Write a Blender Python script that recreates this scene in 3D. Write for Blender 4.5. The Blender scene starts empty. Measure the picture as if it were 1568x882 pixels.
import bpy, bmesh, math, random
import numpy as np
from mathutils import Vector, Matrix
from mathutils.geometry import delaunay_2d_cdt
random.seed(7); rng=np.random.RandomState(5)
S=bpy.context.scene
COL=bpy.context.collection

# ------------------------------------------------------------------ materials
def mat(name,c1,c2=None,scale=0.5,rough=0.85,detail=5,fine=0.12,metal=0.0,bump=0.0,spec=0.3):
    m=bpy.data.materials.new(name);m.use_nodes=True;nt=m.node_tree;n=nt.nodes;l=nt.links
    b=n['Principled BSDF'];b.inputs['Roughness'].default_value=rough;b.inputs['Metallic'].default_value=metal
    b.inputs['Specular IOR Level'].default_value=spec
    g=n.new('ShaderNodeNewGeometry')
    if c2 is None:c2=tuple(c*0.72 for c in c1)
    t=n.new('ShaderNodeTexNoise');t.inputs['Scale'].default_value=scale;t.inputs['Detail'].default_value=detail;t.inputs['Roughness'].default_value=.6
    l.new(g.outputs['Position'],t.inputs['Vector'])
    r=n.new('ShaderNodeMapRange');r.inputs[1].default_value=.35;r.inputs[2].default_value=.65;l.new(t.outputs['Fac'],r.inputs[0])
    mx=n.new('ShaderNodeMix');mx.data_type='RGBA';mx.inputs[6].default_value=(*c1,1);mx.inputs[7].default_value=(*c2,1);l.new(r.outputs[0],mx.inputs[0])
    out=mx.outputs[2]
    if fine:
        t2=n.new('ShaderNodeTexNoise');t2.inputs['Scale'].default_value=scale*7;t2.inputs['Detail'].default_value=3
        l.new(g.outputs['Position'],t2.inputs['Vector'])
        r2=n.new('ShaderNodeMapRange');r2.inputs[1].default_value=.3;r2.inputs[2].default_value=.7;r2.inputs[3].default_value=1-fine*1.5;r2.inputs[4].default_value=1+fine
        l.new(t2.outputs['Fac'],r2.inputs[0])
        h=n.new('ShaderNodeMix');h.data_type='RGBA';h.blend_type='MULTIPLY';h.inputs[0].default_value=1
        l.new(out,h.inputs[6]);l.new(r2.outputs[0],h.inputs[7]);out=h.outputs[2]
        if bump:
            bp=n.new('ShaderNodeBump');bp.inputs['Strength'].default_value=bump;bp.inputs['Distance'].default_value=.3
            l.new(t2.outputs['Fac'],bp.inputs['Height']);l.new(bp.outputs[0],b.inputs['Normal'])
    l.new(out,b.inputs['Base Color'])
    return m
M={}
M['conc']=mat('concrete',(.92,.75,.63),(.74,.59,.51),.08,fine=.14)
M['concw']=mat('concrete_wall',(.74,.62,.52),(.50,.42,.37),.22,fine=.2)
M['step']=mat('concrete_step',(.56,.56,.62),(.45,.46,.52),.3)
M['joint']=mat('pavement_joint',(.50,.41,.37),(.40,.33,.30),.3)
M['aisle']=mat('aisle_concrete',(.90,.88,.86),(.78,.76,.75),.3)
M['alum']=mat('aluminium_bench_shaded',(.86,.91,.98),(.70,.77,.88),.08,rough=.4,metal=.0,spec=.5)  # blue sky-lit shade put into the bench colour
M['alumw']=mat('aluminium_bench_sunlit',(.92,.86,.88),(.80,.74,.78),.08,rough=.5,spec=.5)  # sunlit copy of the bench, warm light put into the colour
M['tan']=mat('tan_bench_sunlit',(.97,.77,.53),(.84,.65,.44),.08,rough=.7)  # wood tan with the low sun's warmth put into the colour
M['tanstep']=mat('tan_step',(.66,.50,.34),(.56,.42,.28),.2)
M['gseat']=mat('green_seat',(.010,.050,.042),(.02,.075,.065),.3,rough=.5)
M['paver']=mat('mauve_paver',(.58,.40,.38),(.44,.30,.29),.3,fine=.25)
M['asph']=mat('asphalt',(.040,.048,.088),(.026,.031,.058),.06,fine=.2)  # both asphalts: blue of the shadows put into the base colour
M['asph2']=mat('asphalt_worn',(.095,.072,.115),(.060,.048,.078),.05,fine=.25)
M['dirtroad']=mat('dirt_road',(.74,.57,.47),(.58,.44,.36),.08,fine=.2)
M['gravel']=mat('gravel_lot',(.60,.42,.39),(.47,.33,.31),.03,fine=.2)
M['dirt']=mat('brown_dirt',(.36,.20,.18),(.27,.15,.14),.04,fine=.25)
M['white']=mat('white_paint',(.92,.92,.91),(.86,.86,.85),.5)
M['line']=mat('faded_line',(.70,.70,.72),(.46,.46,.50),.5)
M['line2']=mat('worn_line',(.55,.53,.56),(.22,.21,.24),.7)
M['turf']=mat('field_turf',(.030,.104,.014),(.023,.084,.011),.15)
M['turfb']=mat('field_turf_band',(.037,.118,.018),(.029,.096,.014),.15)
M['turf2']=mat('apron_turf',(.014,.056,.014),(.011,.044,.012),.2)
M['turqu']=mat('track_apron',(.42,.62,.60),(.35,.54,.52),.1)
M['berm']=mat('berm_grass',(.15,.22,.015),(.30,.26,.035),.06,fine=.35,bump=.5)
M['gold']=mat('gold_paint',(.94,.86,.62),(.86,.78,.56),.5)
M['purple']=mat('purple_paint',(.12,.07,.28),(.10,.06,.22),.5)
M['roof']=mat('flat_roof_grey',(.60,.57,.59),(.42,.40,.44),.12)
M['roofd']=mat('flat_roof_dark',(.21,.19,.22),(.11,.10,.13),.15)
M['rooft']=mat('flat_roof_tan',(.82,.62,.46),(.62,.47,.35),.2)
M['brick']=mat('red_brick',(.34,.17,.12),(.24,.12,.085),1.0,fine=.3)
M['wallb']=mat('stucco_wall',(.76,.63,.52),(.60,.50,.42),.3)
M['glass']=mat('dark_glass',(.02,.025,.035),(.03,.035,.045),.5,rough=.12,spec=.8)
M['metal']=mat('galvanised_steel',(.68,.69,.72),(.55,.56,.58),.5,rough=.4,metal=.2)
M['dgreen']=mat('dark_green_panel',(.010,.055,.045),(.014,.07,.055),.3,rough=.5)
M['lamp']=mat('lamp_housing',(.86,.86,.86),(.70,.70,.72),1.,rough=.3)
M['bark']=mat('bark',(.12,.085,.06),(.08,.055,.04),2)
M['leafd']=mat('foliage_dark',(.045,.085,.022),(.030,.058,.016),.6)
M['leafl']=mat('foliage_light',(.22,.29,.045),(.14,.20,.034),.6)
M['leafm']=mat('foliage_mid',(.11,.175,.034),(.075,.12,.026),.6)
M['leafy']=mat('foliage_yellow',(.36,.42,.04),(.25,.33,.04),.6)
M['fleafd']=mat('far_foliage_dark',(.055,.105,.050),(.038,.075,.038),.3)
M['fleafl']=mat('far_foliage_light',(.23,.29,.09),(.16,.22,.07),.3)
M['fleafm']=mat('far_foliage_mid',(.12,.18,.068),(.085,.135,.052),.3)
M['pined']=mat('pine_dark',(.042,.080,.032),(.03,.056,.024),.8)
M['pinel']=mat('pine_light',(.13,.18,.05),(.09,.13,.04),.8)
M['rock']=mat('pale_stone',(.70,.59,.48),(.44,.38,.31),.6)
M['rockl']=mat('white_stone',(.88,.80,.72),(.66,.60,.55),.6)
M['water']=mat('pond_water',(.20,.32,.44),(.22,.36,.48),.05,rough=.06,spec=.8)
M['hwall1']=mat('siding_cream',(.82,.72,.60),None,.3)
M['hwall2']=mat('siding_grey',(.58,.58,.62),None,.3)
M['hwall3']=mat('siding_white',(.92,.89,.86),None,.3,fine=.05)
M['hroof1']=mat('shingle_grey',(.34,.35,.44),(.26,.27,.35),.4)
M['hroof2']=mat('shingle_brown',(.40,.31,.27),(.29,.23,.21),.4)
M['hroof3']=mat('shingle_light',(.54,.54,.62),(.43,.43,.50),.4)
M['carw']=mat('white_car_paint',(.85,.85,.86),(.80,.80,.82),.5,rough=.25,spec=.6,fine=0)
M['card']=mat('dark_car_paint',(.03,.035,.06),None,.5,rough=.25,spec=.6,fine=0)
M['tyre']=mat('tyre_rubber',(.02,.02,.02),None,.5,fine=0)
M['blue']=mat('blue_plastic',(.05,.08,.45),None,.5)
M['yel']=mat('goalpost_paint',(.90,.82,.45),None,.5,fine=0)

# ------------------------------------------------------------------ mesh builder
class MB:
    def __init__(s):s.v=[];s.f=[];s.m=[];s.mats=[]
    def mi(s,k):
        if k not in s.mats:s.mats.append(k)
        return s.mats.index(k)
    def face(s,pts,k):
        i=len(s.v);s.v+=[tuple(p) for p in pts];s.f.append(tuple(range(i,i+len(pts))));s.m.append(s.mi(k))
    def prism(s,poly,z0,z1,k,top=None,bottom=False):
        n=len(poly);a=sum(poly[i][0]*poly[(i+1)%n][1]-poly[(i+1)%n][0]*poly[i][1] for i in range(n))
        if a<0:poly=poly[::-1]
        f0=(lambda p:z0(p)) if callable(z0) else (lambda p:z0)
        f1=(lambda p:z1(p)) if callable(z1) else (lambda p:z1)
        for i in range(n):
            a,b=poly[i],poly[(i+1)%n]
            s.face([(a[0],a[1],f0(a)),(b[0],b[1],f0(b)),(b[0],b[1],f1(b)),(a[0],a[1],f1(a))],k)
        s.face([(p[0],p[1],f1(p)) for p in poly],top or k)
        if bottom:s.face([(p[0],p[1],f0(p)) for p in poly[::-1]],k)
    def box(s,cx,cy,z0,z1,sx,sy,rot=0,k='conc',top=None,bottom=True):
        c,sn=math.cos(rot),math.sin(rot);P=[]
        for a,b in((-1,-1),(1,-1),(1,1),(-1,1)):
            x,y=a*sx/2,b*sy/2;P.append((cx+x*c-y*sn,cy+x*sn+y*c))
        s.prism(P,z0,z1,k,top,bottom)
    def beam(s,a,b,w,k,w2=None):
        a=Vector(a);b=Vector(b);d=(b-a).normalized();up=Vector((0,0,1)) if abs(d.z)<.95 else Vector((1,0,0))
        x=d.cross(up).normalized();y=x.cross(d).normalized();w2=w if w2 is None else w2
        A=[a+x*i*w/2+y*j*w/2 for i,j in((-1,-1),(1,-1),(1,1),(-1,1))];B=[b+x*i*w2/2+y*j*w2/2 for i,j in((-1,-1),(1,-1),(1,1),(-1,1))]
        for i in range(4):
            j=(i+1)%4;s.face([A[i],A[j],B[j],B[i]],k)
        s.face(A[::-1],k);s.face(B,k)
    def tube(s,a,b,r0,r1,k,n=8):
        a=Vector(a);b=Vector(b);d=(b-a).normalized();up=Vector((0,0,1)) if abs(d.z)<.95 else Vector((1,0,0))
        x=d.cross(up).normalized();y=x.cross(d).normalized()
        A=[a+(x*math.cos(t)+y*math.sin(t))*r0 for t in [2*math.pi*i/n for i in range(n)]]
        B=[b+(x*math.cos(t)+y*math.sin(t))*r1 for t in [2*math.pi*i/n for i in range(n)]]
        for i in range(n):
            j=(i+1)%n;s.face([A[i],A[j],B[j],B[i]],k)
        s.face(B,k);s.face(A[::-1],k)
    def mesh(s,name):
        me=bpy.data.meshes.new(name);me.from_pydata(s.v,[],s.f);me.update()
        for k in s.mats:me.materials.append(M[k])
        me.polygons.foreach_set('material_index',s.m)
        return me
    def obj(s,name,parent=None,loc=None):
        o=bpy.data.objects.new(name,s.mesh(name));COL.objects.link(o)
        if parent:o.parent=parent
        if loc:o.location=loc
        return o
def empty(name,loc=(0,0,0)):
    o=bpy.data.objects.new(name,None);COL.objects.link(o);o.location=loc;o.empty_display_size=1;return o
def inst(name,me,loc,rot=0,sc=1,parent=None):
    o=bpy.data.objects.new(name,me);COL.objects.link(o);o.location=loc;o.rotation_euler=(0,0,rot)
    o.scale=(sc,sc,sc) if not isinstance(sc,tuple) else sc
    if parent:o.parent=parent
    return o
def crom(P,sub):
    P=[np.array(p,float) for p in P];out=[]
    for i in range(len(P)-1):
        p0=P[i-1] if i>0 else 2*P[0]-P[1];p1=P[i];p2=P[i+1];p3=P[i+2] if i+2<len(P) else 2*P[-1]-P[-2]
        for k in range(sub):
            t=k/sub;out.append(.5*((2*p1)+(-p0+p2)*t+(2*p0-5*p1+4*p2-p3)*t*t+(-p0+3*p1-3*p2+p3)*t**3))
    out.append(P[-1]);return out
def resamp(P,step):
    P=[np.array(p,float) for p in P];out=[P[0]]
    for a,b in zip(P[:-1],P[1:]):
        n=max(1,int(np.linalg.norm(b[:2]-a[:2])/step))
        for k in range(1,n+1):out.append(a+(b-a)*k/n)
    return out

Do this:
Print the material above verbatim, first line through the line containing "COL=bpy.context.collection", both included.

Result:
Write a Blender Python script that recreates this scene in 3D. Write for Blender 4.5. The Blender scene starts empty. Measure the picture as if it were 1568x882 pixels.
import bpy, bmesh, math, random
import numpy as np
from mathutils import Vector, Matrix
from mathutils.geometry import delaunay_2d_cdt
random.seed(7); rng=np.random.RandomState(5)
S=bpy.context.scene
COL=bpy.context.collection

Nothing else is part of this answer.